Scene modeling code data:
_____
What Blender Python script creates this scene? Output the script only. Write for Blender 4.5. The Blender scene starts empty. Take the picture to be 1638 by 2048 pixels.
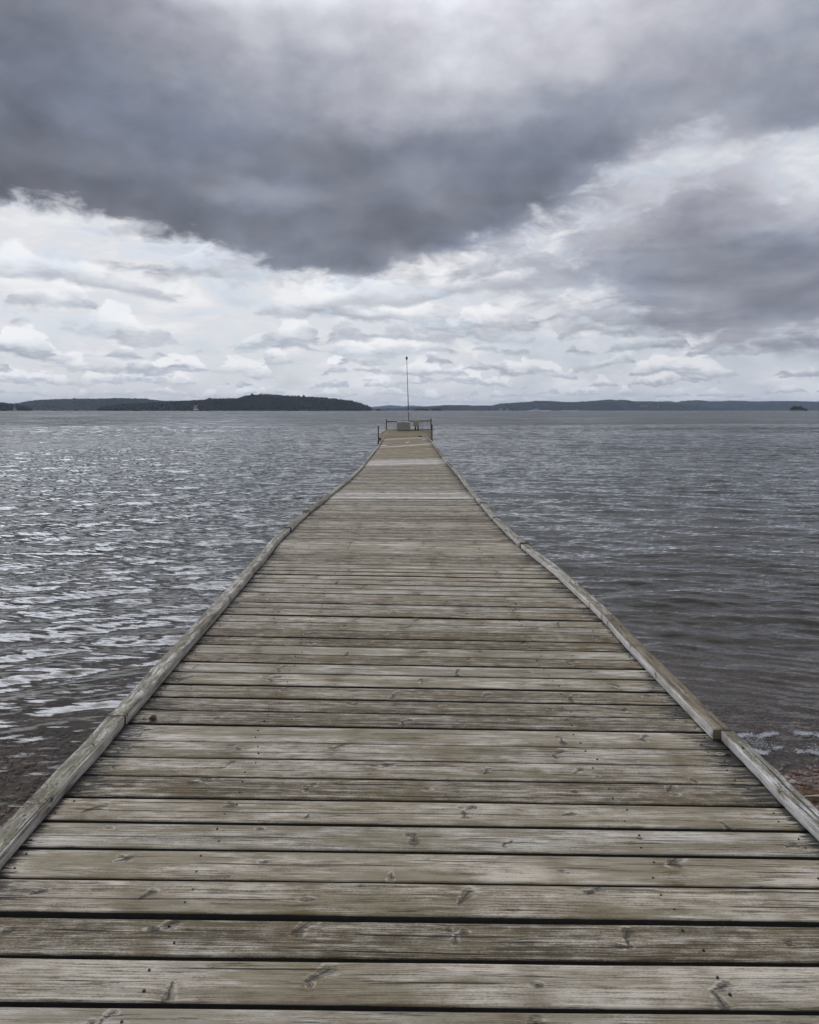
import bpy, math, random
import numpy as np
from math import radians as R

random.seed(7)
rng = np.random.default_rng(11)
SC = bpy.context.scene
COL = SC.collection

# ------------------------------------------------------------------ camera numbers (photo frame is 1638 x 2048)
F = 1400.0; CX = 819.0; YH = 821.0; ZC = 2.25

def P3(px, py, Y):
    """world point at distance Y seen at photo position px, py"""
    return ((px - CX) / F * Y, Y, ZC - (py - YH) / F * Y)

# ------------------------------------------------------------------ small helpers
def tag(o, label=None, cat=None, group=None, kind=None):
    if label: o['label'] = label
    if cat: o['category'] = cat
    if group: o['group'] = group
    if kind: o['kind'] = kind
    return o

def empty(name, loc=(0, 0, 0)):
    o = bpy.data.objects.new(name, None); COL.objects.link(o); o.location = loc
    o.empty_display_size = 0.2
    return o

def mesh_np(name, V, Fc, mats, parent=None, smooth=False, mat_idx=None):
    """V (n,3) array, Fc (m,k) array of quads/tris"""
    V = np.asarray(V, dtype=np.float32); Fc = np.asarray(Fc, dtype=np.int32)
    me = bpy.data.meshes.new(name)
    me.vertices.add(len(V)); me.vertices.foreach_set('co', V.ravel())
    k = Fc.shape[1]
    me.loops.add(Fc.size); me.loops.foreach_set('vertex_index', Fc.ravel())
    me.polygons.add(len(Fc))
    me.polygons.foreach_set('loop_start', np.arange(0, Fc.size, k, dtype=np.int32))
    me.polygons.foreach_set('loop_total', np.full(len(Fc), k, dtype=np.int32))
    if smooth: me.polygons.foreach_set('use_smooth', np.ones(len(Fc), dtype=bool))
    if mat_idx is not None: me.polygons.foreach_set('material_index', np.asarray(mat_idx, dtype=np.int32))
    me.update(calc_edges=True)
    for m in (mats if isinstance(mats, (list, tuple)) else [mats]): me.materials.append(m)
    o = bpy.data.objects.new(name, me); COL.objects.link(o)
    if parent is not None: o.parent = parent
    return o

class MB:
    """collects polygons, builds one mesh object"""
    def __init__(s): s.v = []; s.f = []
    def add(s, vs, fs):
        b = len(s.v); s.v += [tuple(v) for v in vs]; s.f += [tuple(b + i for i in f) for f in fs]
    def box(s, x0, x1, y0, y1, z0, z1):
        s.add([(x0,y0,z0),(x1,y0,z0),(x1,y1,z0),(x0,y1,z0),(x0,y0,z1),(x1,y0,z1),(x1,y1,z1),(x0,y1,z1)],
              [(0,3,2,1),(4,5,6,7),(0,1,5,4),(1,2,6,5),(2,3,7,6),(3,0,4,7)])
    def tube(s, pts, rad, n=10, cap=True):
        pts = [np.array(p, float) for p in pts]
        rs = rad if isinstance(rad, (list, tuple)) else [rad] * len(pts)
        rings = []
        for i, p in enumerate(pts):
            a = pts[max(i - 1, 0)]; b = pts[min(i + 1, len(pts) - 1)]
            t = (b - a) / (np.linalg.norm(b - a) + 1e-9)
            u = np.cross(t, [0, 0, 1.0])
            if np.linalg.norm(u) < 1e-3: u = np.array([1.0, 0, 0])
            u /= np.linalg.norm(u); w = np.cross(t, u)
            rings.append([p + rs[i] * (math.cos(2*math.pi*k/n) * u + math.sin(2*math.pi*k/n) * w) for k in range(n)])
        vs = [q for r in rings for q in r]; fs = []
        for i in range(len(pts) - 1):
            for k in range(n):
                fs.append((i*n+k, i*n+(k+1) % n, (i+1)*n+(k+1) % n, (i+1)*n+k))
        if cap:
            fs.append(tuple(range(n - 1, -1, -1))); fs.append(tuple((len(pts)-1)*n + k for k in range(n)))
        s.add(vs, fs)
    def build(s, name, mat, parent=None, bevel=0, smooth=False):
        me = bpy.data.meshes.new(name); me.from_pydata(s.v, [], s.f); me.update()
        me.materials.append(mat)
        if smooth:
            me.polygons.foreach_set('use_smooth', np.ones(len(me.polygons), dtype=bool))
        o = bpy.data.objects.new(name, me); COL.objects.link(o)
        if parent is not None: o.parent = parent
        if bevel:
            m = o.modifiers.new('b', 'BEVEL'); m.width = bevel; m.segments = 2; m.limit_method = 'ANGLE'
        return o

def vnoise(x, y, seed=0):
    """value noise, numpy arrays"""
    xi = np.floor(x).astype(np.int64); yi = np.floor(y).astype(np.int64)
    fx = x - xi; fy = y - yi
    fx = fx*fx*(3-2*fx); fy = fy*fy*(3-2*fy)
    def h(a, b):
        n = (a * 374761393 + b * 668265263 + seed * 1442695041) & 0xffffffff
        n = ((n ^ (n >> 13)) * 1274126177) & 0xffffffff
        return ((n ^ (n >> 16)) & 0xffffff) / float(0xffffff)
    return (h(xi, yi)*(1-fx) + h(xi+1, yi)*fx)*(1-fy) + (h(xi, yi+1)*(1-fx) + h(xi+1, yi+1)*fx)*fy

def fbm(x, y, oct=4, seed=0):
    s = 0; a = .5; t = 0
    for i in range(oct):
        s = s + a * vnoise(x, y, seed + i*17); t += a; a *= .5; x = x*2.03+3.1; y = y*2.03+1.7
    return s / t

# ------------------------------------------------------------------ node helper
class NT:
    def __init__(s, tree): s.t = tree; s.n = tree.nodes; s.l = tree.links; s.n.clear()
    def _set(s, sock, v):
        if isinstance(v, bpy.types.NodeSocket): s.l.new(v, sock)
        elif v is not None: sock.default_value = v
    def node(s, typ, ins=None, **props):
        nd = s.n.new(typ)
        for k, v in props.items(): setattr(nd, k, v)
        for k, v in (ins or {}).items(): s._set(nd.inputs[k], v)
        return nd
    def m(s, op, a, b=None, c=None, clamp=False):
        nd = s.n.new('ShaderNodeMath'); nd.operation = op; nd.use_clamp = clamp
        s._set(nd.inputs[0], a)
        if b is not None: s._set(nd.inputs[1], b)
        if c is not None: s._set(nd.inputs[2], c)
        return nd.outputs[0]
    def add(s, a, b): return s.m('ADD', a, b)
    def sub(s, a, b): return s.m('SUBTRACT', a, b)
    def mul(s, a, b): return s.m('MULTIPLY', a, b)
    def div(s, a, b): return s.m('DIVIDE', a, b)
    def exp(s, a): return s.m('EXPONENT', a)
    def vm(s, op, a, b=None):
        nd = s.n.new('ShaderNodeVectorMath'); nd.operation = op
        s._set(nd.inputs[0], a)
        if b is not None: s._set(nd.inputs[1], b)
        return nd.outputs[1] if op in ('LENGTH', 'DOT_PRODUCT', 'DISTANCE') else nd.outputs[0]
    def xyz(s, x=0.0, y=0.0, z=0.0): return s.node('ShaderNodeCombineXYZ', {0: x, 1: y, 2: z}).outputs[0]
    def sep(s, v): return s.node('ShaderNodeSeparateXYZ', {0: v}).outputs
    def ss(s, v, lo, hi, a=0.0, b=1.0):
        return s.node('ShaderNodeMapRange', {'Value': v, 'From Min': lo, 'From Max': hi, 'To Min': a, 'To Max': b},
                      interpolation_type='SMOOTHSTEP').outputs[0]
    def lin(s, v, lo, hi, a=0.0, b=1.0):
        return s.node('ShaderNodeMapRange', {'Value': v, 'From Min': lo, 'From Max': hi, 'To Min': a, 'To Max': b}).outputs[0]
    def noise(s, v, scale=1.0, detail=4.0, rough=.5, dist=0.0, dim='3D', out=0):
        nd = s.node('ShaderNodeTexNoise', noise_dimensions=dim)
        s._set(nd.inputs['Vector'], v)
        for k, x in (('Scale', scale), ('Detail', detail), ('Roughness', rough), ('Distortion', dist)): s._set(nd.inputs[k], x)
        return nd.outputs[out]
    def mix(s, f, a, b, typ='MIX'):
        nd = s.n.new('ShaderNodeMix'); nd.data_type = 'RGBA'; nd.blend_type = typ; nd.clamp_factor = True
        s._set(nd.inputs[0], f); s._set(nd.inputs[6], a); s._set(nd.inputs[7], b)
        return nd.outputs[2]
    def mixf(s, f, a, b):
        nd = s.n.new('ShaderNodeMix'); nd.data_type = 'FLOAT'
        s._set(nd.inputs[0], f); s._set(nd.inputs[2], a); s._set(nd.inputs[3], b)
        return nd.outputs[0]
    def ramp(s, f, stops, mode='LINEAR'):
        nd = s.n.new('ShaderNodeValToRGB'); cr = nd.color_ramp; cr.interpolation = mode
        while len(cr.elements) > 1: cr.elements.remove(cr.elements[-1])
        cr.elements[0].position = stops[0][0]; cr.elements[0].color = stops[0][1]
        for p, c in stops[1:]:
            e = cr.elements.new(p); e.color = c
        s._set(nd.inputs[0], f)
        return nd
    def attr(s, name, out=2):
        nd = s.n.new('ShaderNodeAttribute'); nd.attribute_name = name
        return nd.outputs[out]

def new_mat(name):
    m = bpy.data.materials.new(name); m.use_nodes = True
    return m, NT(m.node_tree)

def c4(r, g, b): return (r, g, b, 1.0)

def simple_mat(name, col, rough=.7, metal=0.0, var=.25, scale=20.0, bump=.0, col2=None):
    m, n = new_mat(name)
    tc = n.node('ShaderNodeTexCoord').outputs['Object']
    nz = n.noise(tc, scale, 5, .6)
    c2 = col2 or tuple(x * (1 - var) for x in col)
    c = n.mix(n.ss(nz, .35, .65), c4(*col), c4(*c2))
    b = n.node('ShaderNodeBsdfPrincipled', {'Base Color': c, 'Roughness': rough, 'Metallic': metal})
    if bump:
        bp = n.node('ShaderNodeBump', {'Height': nz, 'Strength': bump, 'Distance': .01})
        n.l.new(bp.outputs[0], b.inputs['Normal'])
    o = n.node('ShaderNodeOutputMaterial', {0: b.outputs[0]})
    return m

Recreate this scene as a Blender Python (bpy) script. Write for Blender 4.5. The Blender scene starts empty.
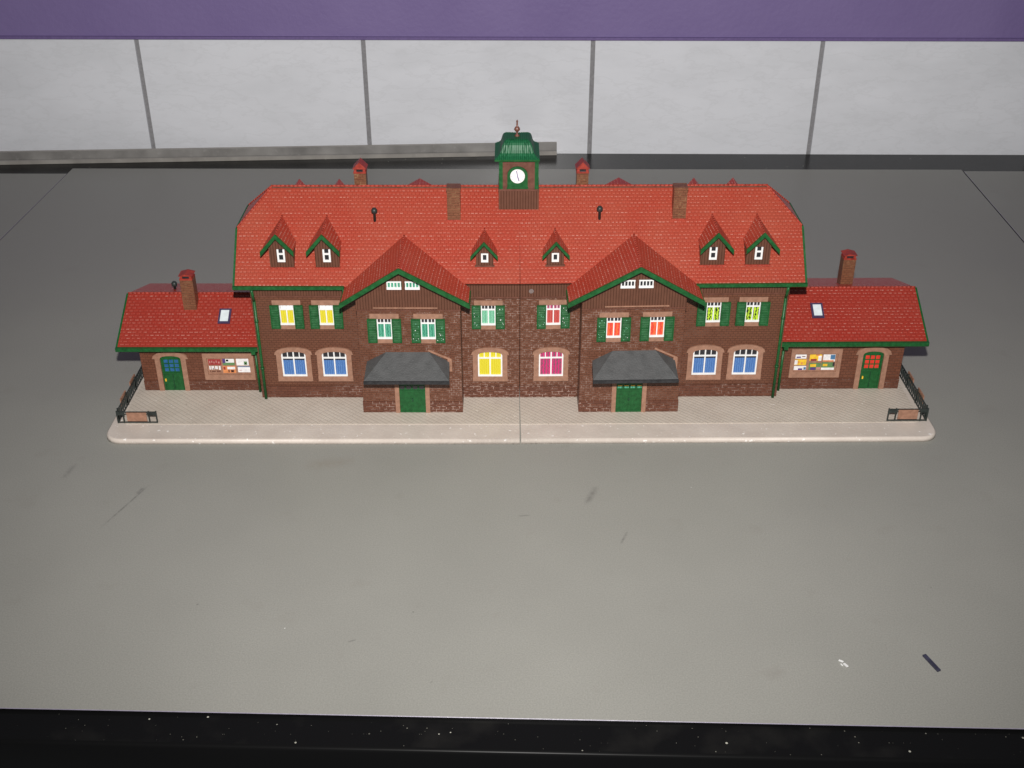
import bpy, bmesh, math, random
from mathutils import Vector
random.seed(7)
sc = bpy.context.scene
col = sc.collection
MM = 0.001
PI = math.pi

# ------------------------------------------------------------------ materials
class NT:
    """small node builder"""
    def __init__(s, name, rough=0.5, spec=0.5):
        s.m = bpy.data.materials.new(name); s.m.use_nodes = True
        s.t = s.m.node_tree; s.b = s.t.nodes['Principled BSDF']
        s.b.inputs['Roughness'].default_value = rough
        s.b.inputs['Specular IOR Level'].default_value = spec
    def n(s, typ, **kw):
        d = s.t.nodes.new(typ)
        for k, v in kw.items(): setattr(d, k, v)
        return d
    def link(s, a, b): s.t.links.new(a, b)
    def put(s, sock, v):
        if isinstance(v, bpy.types.NodeSocket): s.link(v, sock)
        elif isinstance(v, (tuple, list)) and len(v) == 3 and sock.type == 'RGBA': sock.default_value = (*v, 1)
        else: sock.default_value = v
    def math(s, op, a, b=None, c=None, clamp=False):
        d = s.n('ShaderNodeMath', operation=op); d.use_clamp = clamp
        s.put(d.inputs[0], a)
        if b is not None: s.put(d.inputs[1], b)
        if c is not None: s.put(d.inputs[2], c)
        return d.outputs[0]
    def mix(s, f, a, b, mode='MIX'):
        d = s.n('ShaderNodeMix', data_type='RGBA', blend_type=mode)
        s.put(d.inputs[0], f); s.put(d.inputs[6], a); s.put(d.inputs[7], b)
        return d.outputs[2]
    def rng(s, v, a, b, c=0.0, d=1.0):
        r = s.n('ShaderNodeMapRange'); s.put(r.inputs[0], v)
        for i, x in enumerate((a, b, c, d)): r.inputs[i+1].default_value = x
        return r.outputs[0]
    def uv(s, sx=1, sy=1, rot=0):
        u = s.n('ShaderNodeUVMap'); u.uv_map = 'UVMap'
        mp = s.n('ShaderNodeMapping'); s.link(u.outputs[0], mp.inputs[0])
        mp.inputs['Scale'].default_value = (sx, sy, 1); mp.inputs['Rotation'].default_value = (0, 0, rot)
        return mp.outputs[0]
    def pos(s):                                        # world-scale position in mm
        g = s.n('ShaderNodeTexCoord'); v = s.n('ShaderNodeVectorMath', operation='SCALE')
        s.link(g.outputs['Object'], v.inputs[0]); v.inputs['Scale'].default_value = 1000
        return v.outputs[0]
    def sep(s, v):
        d = s.n('ShaderNodeSeparateXYZ'); s.link(v, d.inputs[0]); return d.outputs
    def noise(s, vec, scale, detail=3, rough=0.5):
        d = s.n('ShaderNodeTexNoise'); s.link(vec, d.inputs['Vector'])
        d.inputs['Scale'].default_value = scale; d.inputs['Detail'].default_value = detail
        d.inputs['Roughness'].default_value = rough
        return d.outputs[0]
    def bump(s, h, dist, strength=1.0, prev=None):
        d = s.n('ShaderNodeBump'); s.put(d.inputs['Height'], h)
        d.inputs['Distance'].default_value = dist*MM; d.inputs['Strength'].default_value = strength
        if prev: s.link(prev, d.inputs['Normal'])
        return d.outputs[0]
    def out(s, colr=None, normal=None, rough=None):
        if colr is not None: s.put(s.b.inputs['Base Color'], colr)
        if normal is not None: s.link(normal, s.b.inputs['Normal'])
        if rough is not None: s.put(s.b.inputs['Roughness'], rough)
        return s.m

def paint(name, c, rough=0.45, var=0.18, spec=0.4, bump=0.06, scale=0.35):
    k = NT(name, rough, spec); p = k.pos()
    a = k.noise(p, scale, 4); b = k.noise(p, scale*6, 2)
    dark = tuple(x*(1-var) for x in c); lite = tuple(min(1, x*(1+var)+0.01*var) for x in c)
    cc = k.mix(k.rng(a, .3, .7), dark, lite)
    cc = k.mix(k.math('MULTIPLY', k.rng(b, .62, .75), var), cc, tuple(min(1, x*1.5+.04) for x in c))
    return k.out(cc, k.bump(b, bump), k.rng(a, .3, .7, rough*.85, min(1, rough*1.2)))

def brick_mat(name, c1, c2, mortar, bw=4.2, bh=1.9, worn_glint=0.25, centre=0.0, low=0.0):
    """plastic brickwork, pale mortar and specular glints painted into its joints (more of them near the joint of the two halves)"""
    k = NT(name, 0.42, 0.45); v = k.uv()
    t = k.n('ShaderNodeTexBrick'); k.link(v, t.inputs['Vector'])
    t.inputs['Scale'].default_value = 1; t.inputs['Brick Width'].default_value = bw
    t.inputs['Row Height'].default_value = bh; t.inputs['Mortar Size'].default_value = 0.20
    t.inputs['Mortar Smooth'].default_value = 0.35
    t.inputs['Color1'].default_value = (*c1, 1); t.inputs['Color2'].default_value = (*c2, 1)
    t.inputs['Mortar'].default_value = (c1[0]*.6, c1[1]*.6, c1[2]*.6, 1)
    p = k.pos(); xyz = k.sep(p)
    n1 = k.noise(p, 0.035, 3); n2 = k.noise(p, 0.30, 2)
    ax = k.math('ABSOLUTE', k.math('SUBTRACT', xyz[0], 5.8))
    near = k.math('MULTIPLY', k.rng(ax, 40, 150, 1, 0), centre)
    near = k.math('ADD', near, k.math('MULTIPLY', k.rng(xyz[2], 12, 15, 1, 0), low))
    amt = k.math('ADD', k.math('ADD', k.rng(n1, .35, .7, -.05, worn_glint), near), 0.0, clamp=True)
    sp = k.math('MULTIPLY', amt, k.rng(n2, .44, .60))
    f = k.math('MULTIPLY', t.outputs['Fac'], sp, clamp=True)
    base = k.mix(k.rng(k.noise(p, .09, 4), .3, .7, 0, .35), t.outputs['Color'], tuple(x*.62 for x in c1))
    cc = k.mix(f, base, mortar)
    h = k.math('SUBTRACT', 1.0, t.outputs['Fac'])
    return k.out(cc, k.bump(h, 0.28, 0.8))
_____
EXERCISE OBJECTIVE:
Look through the material above and pick out each line holding the word "script".

FULL OUTPUT:
What Blender Python script creates this scene? Output the script only. Write for Blender 4.5. The Blender scene starts empty. Take the picture to be 1638 by 2048 pixels.
Recreate this scene as a Blender Python (bpy) script. Write for Blender 4.5. The Blender scene starts empty.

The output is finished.